The way the government of Uganda dealt with potential advent of the HIV/Aids epidemic is a case in point. Without facing it squarely, many of our people would have perished at the most productive stages of their lives. The ‘ABC’ policy did save lives. Perhaps (some will disagree because of their moral hypocrisy), the promotion of condom use was most effective in stemming the tide. I fail to see you preach to a testosterone pumped twenty-something to abstain or be faithful when the 50-year-old preacher is having some every night! Pure baloney I say. If you see HIV/Aids making a resurgence, you know whom to blame. Just don’t blame the government on this one.

But if you want to throw some mud at the government, why not try tax policy? Taken as a whole, the government’s tax policy is intended to generally raise as much revenue as possible. That is also called ‘tax farming’. I know there are many who will try and vehemently disagree, but despite their protestations, that is how our tax policy ends up working.

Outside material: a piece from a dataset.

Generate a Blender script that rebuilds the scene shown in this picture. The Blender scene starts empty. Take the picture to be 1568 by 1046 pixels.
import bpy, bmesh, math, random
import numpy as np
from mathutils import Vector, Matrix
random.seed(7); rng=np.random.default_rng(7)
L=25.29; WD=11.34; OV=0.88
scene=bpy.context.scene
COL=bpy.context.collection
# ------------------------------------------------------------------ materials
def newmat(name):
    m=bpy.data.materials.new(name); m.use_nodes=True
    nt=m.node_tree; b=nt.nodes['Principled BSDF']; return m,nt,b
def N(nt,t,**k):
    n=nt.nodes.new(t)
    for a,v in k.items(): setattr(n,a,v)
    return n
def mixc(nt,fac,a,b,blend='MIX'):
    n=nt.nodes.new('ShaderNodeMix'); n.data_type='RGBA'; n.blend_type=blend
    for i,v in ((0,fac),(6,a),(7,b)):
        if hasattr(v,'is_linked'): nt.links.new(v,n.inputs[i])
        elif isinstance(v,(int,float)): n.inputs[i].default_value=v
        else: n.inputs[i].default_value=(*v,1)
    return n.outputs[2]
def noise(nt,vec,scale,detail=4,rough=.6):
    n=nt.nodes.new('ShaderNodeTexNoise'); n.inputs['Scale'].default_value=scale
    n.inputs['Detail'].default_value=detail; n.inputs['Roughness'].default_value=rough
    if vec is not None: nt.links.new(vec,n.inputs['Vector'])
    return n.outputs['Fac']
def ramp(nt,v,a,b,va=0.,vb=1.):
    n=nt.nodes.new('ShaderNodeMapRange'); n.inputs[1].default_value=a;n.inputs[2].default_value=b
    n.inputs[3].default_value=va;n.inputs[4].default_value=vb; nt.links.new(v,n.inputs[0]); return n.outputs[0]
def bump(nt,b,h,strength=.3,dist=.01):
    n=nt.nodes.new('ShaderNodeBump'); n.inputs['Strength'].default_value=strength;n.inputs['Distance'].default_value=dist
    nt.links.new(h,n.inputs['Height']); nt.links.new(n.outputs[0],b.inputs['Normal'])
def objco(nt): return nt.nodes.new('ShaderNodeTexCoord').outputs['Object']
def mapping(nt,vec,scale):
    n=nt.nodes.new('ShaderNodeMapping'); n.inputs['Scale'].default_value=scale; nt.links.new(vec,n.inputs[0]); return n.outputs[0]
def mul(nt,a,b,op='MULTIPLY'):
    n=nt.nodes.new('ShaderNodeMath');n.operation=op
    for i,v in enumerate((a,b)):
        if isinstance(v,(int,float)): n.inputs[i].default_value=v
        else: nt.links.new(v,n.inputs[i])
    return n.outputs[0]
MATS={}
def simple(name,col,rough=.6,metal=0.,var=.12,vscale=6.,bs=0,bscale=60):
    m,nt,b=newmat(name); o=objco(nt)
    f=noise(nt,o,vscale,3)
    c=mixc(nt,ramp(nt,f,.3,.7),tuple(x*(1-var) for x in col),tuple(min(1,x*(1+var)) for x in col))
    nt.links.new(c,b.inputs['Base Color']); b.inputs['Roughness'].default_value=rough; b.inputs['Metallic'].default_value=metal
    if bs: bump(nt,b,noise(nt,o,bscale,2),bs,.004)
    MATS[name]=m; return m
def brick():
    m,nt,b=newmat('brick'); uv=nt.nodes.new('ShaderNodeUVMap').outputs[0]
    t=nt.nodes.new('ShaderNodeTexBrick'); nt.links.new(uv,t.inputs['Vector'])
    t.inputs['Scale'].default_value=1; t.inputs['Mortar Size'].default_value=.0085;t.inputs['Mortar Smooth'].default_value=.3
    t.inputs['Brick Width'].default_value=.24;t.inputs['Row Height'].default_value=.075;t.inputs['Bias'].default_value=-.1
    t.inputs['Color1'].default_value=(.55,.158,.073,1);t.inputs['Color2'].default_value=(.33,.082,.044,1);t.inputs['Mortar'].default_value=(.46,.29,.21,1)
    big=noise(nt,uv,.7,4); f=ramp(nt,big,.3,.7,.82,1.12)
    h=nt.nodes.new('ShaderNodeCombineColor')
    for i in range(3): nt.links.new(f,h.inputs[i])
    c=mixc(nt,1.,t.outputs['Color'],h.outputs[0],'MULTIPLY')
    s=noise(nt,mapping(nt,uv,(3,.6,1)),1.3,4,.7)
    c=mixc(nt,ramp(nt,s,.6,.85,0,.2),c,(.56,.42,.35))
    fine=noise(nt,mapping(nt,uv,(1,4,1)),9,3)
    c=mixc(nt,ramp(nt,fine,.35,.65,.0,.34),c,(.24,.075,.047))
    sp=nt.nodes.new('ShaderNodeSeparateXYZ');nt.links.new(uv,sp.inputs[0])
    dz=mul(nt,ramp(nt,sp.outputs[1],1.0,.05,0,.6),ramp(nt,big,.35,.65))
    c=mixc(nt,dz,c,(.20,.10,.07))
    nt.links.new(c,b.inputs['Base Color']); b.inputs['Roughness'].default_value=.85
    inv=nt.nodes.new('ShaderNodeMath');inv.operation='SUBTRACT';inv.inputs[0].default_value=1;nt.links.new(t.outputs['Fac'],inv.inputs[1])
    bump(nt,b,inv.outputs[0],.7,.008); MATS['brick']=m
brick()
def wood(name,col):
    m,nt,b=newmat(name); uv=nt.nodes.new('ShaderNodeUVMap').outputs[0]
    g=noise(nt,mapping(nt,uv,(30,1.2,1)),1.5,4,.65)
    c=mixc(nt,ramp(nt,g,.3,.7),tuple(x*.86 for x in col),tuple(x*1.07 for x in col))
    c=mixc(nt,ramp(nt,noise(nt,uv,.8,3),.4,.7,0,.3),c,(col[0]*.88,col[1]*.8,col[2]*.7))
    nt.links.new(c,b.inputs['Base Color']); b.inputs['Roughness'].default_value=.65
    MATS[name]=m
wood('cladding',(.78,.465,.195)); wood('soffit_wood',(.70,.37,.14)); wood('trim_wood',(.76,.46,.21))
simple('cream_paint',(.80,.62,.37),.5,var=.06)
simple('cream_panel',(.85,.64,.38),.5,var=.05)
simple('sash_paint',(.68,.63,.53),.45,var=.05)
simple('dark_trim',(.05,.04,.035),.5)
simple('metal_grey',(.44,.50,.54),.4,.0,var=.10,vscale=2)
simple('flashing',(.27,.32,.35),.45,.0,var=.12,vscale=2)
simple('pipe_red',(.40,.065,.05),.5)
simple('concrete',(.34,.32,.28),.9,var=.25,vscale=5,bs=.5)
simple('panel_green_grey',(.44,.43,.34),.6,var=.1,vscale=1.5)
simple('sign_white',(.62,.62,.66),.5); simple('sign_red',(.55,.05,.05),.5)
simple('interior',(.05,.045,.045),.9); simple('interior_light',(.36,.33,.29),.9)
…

Take cars for example, while there is a marginally lower rate of taxes on new cars, the tax regime still makes it impossible for 99 per cent of us to walk into a shop and buy a new car. The end result is we are all driving Japanese castaways and polluting the environment. If you want a new car find yourself a job with the government, a parastatal or an NGO. Even Members of Parliament do not know about the sweet leathery smell of a new car’s interior (unless they are lucky to nip one of the ministerial posts)!
A retrogressive tax policy (bad choice) holds people back in poverty by forcing on them distasteful consumption choices on the pretext that we are a poor country. Old cars break down more often, paradoxically increase the import bill, and pollute the environment.

Tax farming also has other implications. High tax rates encourage the proliferation of a shadow (black market) economy because they create opportunities for corruption (also called rent seeking). Those who are able to dodge the high taxes profit immensely.

If you want to dodge these taxes, call yourself an ‘investor’, industrialist’ or something officious sounding. That way you are eligible for a tax exemption. Alternatively you can smuggle at your own risk. Either way, not paying taxes only serves to increase the cost of doing business and denying the majority of poor Ugandans affordable goods. You can’t do much about it; it’s the way the world works.

Prof Sejjaaka is country team leader at Abacus Business School.